Troubled Chipzilla has tipped up at Computex 2025 flogging a fresh line of Arc Pro graphics cards, and this time it’s all about AI.

The Arc Pro B50 and B60 aim squarely at workstation workloads, dangling absurdly large piles of VRAM to lure buyers away from Nvidia and AMD.

The Arc Pro B50 is a slim dual-slot number built for compact graphics workstations. It has16 Xe cores, 128 XMX engines, and 16GB of VRAM for a reasonable $299 (about €275). It runs entirely off the motherboard with a 70W power budget and no external power connector, which might appeal to SFF nerds trying to avoid the usual spaghetti.
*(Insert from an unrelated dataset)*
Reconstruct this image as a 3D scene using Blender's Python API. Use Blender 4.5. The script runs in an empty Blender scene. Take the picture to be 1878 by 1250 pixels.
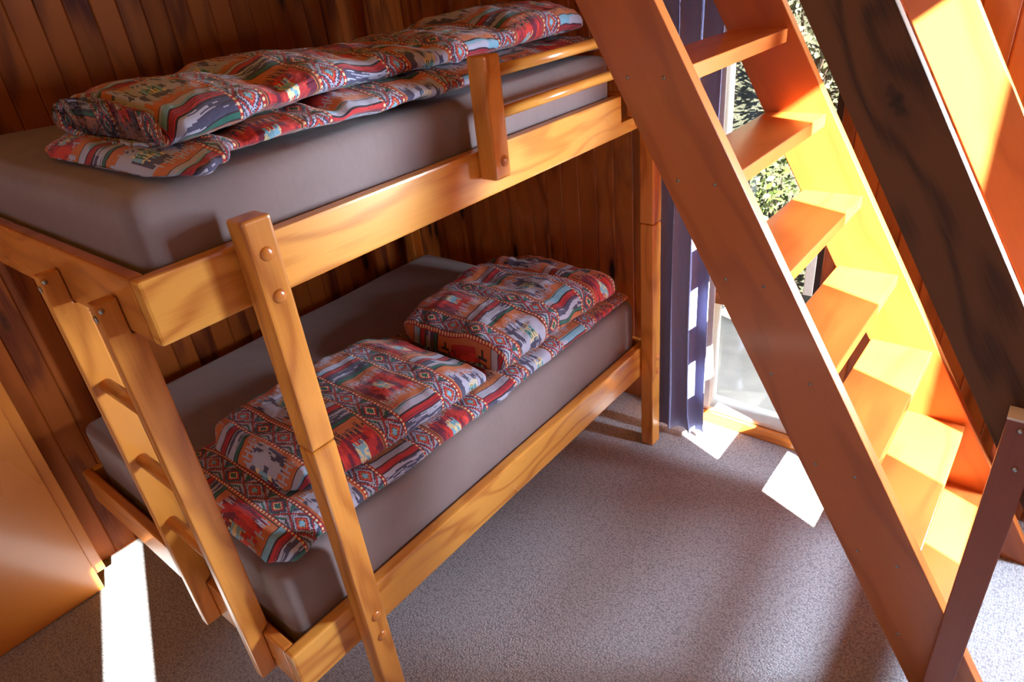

The big lad in the lineup is the Arc Pro B60. This one’s got 20 Xe cores, 160 XMX engines, and 24GB of VRAM with a 456 GB/s memory pipe. It clocks in with 197 peak TOPS and draws between 120 and 200W. Intel says it’ll cost around $500 (about €460), though it’ll mostly appear in full fat 'Project Battlematrix' systems priced anywhere between $5,000 and $10,000.

To shift these things, Intel is leaning on board partners. Maxsun, ASRock, Sparkle and a few lesser-known names like GUNNR and Senao are helping with custom designs, including a bonkers dual-GPU Maxsun card with 48GB of GDDR6. That one’s clearly aimed at the deep-pocketed end of the AI inferencing racket.

Both cards use PCIe 5.0 x8, which Intel reckons gives them a transfer edge in certain workloads. The B50’s 16GB already trumps competitors stuck on 6 or 8GB, and Chipzilla claims performance gains up to 2.6 times over the usual gaming drivers. Benchmarks showed boosts of up to 3.4 times over the older A50 and decent swings against Nvidia’s RTX A1000, although, as always, vendor benchmarks are about as trustworthy as crypto currency forecasts.

Official launch is pencilled in for Q3 2025. Chipzilla admits it’s still working on software polish, with SRIOV, VDI and remote management features arriving sometime in Q4.

Arc Pro B50 specs

  • GPU cores: 16 Xe cores, 128 XMX engines
  • VRAM: 16GB, 224 GB/s
  • Interface: PCIe 5.0 x8
  • Power: 70W, no external connector
  • Performance: 170 peak TOPS
  • Price: $299 (about €275)
  • Arc Pro B60 specs
  • GPU cores: 20 Xe cores, 160 XMX engines
  • VRAM: 24GB, 456 GB/s
  • Interface: PCIe 5.0 x8
  • Power: 120–200W
  • Performance: 197 peak TOPS
  • Price: ~$500 (about €460), bundled in systems

Now all Chipzilla needs is a few years of driver updates and a miracle or two to claw market share from the green and red teams.